- Data:
::::::
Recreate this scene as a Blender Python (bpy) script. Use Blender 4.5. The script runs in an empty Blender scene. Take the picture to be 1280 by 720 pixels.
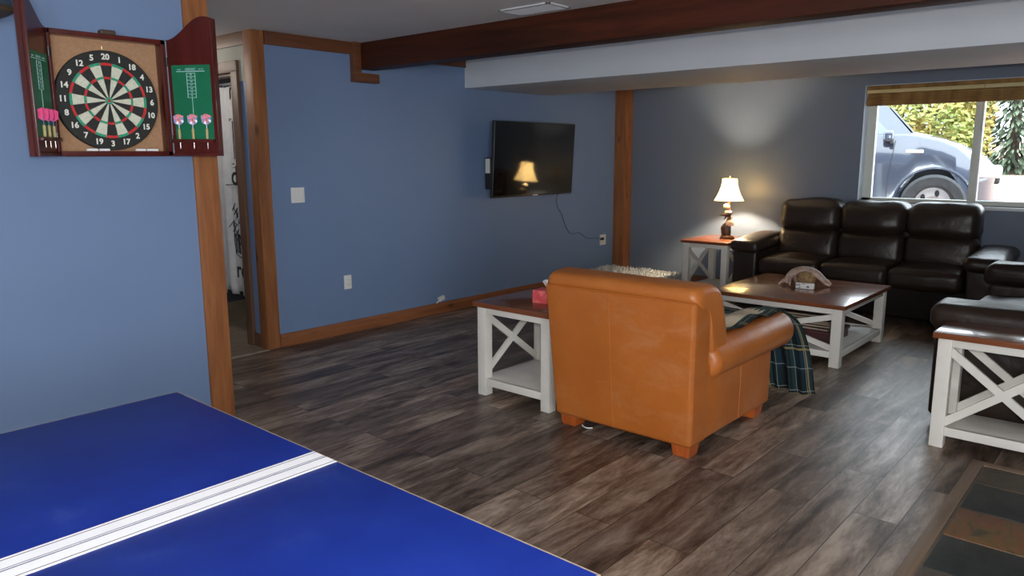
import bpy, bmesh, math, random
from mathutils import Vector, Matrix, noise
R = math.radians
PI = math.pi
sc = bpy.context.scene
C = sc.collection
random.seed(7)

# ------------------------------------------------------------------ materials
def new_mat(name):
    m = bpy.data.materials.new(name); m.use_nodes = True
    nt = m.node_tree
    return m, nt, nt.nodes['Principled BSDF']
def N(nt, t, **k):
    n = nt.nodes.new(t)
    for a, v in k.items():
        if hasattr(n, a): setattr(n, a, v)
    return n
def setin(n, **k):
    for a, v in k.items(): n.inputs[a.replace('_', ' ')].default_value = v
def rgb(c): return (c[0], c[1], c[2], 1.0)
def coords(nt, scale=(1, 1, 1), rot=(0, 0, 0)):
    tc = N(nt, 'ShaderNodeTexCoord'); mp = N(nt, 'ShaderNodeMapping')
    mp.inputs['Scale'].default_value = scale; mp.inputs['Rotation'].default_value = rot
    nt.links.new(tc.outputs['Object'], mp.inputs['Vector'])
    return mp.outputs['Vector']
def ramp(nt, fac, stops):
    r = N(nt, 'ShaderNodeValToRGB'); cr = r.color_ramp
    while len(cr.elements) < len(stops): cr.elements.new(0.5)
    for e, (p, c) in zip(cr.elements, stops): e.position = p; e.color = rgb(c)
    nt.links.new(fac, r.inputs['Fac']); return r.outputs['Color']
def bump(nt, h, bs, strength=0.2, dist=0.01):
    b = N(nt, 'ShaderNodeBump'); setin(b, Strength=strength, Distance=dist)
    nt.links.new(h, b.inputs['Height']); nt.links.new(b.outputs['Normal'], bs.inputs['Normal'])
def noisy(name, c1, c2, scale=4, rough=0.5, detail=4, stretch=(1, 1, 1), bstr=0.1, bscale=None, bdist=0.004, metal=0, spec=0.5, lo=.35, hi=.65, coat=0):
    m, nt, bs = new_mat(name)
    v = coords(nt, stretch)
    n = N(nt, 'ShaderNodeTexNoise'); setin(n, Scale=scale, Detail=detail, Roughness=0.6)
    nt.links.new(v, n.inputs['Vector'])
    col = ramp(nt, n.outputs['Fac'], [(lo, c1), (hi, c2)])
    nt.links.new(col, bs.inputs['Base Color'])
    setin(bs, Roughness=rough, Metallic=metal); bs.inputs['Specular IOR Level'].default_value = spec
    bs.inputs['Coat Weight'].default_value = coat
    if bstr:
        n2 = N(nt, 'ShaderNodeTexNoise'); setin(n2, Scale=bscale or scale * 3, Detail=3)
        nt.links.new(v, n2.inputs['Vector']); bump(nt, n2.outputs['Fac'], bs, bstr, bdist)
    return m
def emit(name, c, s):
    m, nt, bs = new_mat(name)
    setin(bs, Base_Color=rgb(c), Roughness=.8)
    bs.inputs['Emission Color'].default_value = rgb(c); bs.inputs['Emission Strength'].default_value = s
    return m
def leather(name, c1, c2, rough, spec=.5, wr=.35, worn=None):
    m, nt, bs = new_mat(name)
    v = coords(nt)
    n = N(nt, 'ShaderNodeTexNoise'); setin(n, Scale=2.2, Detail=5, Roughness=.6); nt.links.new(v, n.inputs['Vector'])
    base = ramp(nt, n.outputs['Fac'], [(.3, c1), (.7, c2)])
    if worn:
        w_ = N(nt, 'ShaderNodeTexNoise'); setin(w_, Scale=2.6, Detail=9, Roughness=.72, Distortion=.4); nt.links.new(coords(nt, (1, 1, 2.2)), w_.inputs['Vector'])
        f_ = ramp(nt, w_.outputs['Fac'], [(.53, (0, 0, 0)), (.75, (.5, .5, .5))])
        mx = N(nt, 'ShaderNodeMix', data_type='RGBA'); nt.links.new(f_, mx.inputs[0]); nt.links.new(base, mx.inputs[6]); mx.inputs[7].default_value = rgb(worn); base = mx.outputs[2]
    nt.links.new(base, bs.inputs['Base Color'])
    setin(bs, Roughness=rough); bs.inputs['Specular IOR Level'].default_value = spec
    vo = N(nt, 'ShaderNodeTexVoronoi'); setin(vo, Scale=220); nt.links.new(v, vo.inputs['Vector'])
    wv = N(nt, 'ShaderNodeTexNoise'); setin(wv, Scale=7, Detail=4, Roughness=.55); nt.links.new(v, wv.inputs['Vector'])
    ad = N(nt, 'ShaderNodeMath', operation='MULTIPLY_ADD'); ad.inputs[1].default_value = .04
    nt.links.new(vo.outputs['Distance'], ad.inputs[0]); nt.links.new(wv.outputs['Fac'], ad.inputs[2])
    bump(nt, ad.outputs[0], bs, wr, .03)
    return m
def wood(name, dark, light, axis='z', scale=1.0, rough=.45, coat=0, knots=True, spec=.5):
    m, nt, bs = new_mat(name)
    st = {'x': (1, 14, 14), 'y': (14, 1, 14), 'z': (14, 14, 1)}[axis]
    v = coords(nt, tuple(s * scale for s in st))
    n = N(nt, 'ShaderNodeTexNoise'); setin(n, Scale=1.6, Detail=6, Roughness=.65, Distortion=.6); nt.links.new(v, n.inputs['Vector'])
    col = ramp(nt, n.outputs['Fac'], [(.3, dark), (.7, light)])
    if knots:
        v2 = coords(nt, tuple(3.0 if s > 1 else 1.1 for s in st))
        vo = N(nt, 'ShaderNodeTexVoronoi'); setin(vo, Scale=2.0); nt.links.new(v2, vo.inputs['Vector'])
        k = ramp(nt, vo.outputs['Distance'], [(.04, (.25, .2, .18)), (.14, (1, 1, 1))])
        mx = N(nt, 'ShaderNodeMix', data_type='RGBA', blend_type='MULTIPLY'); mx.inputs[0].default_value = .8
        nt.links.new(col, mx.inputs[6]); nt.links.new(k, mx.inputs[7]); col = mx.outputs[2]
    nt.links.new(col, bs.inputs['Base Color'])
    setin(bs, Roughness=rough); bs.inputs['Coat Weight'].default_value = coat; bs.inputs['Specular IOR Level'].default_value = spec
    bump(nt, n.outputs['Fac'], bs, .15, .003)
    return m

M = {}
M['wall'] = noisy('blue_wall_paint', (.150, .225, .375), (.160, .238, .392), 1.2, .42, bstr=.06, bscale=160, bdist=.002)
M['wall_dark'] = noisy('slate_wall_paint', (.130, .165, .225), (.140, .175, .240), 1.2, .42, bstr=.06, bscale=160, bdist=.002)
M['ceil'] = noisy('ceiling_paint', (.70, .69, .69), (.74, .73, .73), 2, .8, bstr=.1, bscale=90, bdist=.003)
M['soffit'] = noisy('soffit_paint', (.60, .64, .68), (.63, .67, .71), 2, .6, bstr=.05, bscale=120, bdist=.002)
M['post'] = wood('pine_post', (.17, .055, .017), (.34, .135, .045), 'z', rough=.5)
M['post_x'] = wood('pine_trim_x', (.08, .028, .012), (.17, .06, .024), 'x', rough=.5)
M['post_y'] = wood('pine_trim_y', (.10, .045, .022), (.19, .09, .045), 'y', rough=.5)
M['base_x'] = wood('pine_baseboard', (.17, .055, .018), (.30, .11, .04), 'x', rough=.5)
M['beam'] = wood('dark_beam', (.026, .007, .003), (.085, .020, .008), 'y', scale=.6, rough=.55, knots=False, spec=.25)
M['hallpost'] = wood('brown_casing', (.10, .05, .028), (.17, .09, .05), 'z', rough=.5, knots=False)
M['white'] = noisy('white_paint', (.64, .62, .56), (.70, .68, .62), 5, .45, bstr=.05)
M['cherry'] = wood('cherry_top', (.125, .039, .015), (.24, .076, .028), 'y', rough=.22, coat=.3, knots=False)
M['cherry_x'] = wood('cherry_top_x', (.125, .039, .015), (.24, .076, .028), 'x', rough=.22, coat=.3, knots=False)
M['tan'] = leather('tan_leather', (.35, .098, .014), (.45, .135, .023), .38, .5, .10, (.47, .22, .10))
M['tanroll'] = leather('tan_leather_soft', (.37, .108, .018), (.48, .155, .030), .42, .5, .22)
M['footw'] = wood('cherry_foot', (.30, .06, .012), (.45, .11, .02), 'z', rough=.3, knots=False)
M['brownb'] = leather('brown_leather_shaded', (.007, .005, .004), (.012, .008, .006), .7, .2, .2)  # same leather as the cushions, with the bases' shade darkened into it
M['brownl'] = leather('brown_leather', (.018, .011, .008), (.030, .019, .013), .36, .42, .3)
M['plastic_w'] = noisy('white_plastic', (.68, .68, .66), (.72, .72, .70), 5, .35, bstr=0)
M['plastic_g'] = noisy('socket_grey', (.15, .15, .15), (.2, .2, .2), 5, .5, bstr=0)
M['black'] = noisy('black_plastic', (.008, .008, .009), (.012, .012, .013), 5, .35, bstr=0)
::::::
- The task: Copy nothing but the lines from the top of the data down to the line containing "random.seed(7)", and leave the pictures out.

- The result:
Recreate this scene as a Blender Python (bpy) script. Use Blender 4.5. The script runs in an empty Blender scene. Take the picture to be 1280 by 720 pixels.
import bpy, bmesh, math, random
from mathutils import Vector, Matrix, noise
R = math.radians
PI = math.pi
sc = bpy.context.scene
C = sc.collection
random.seed(7)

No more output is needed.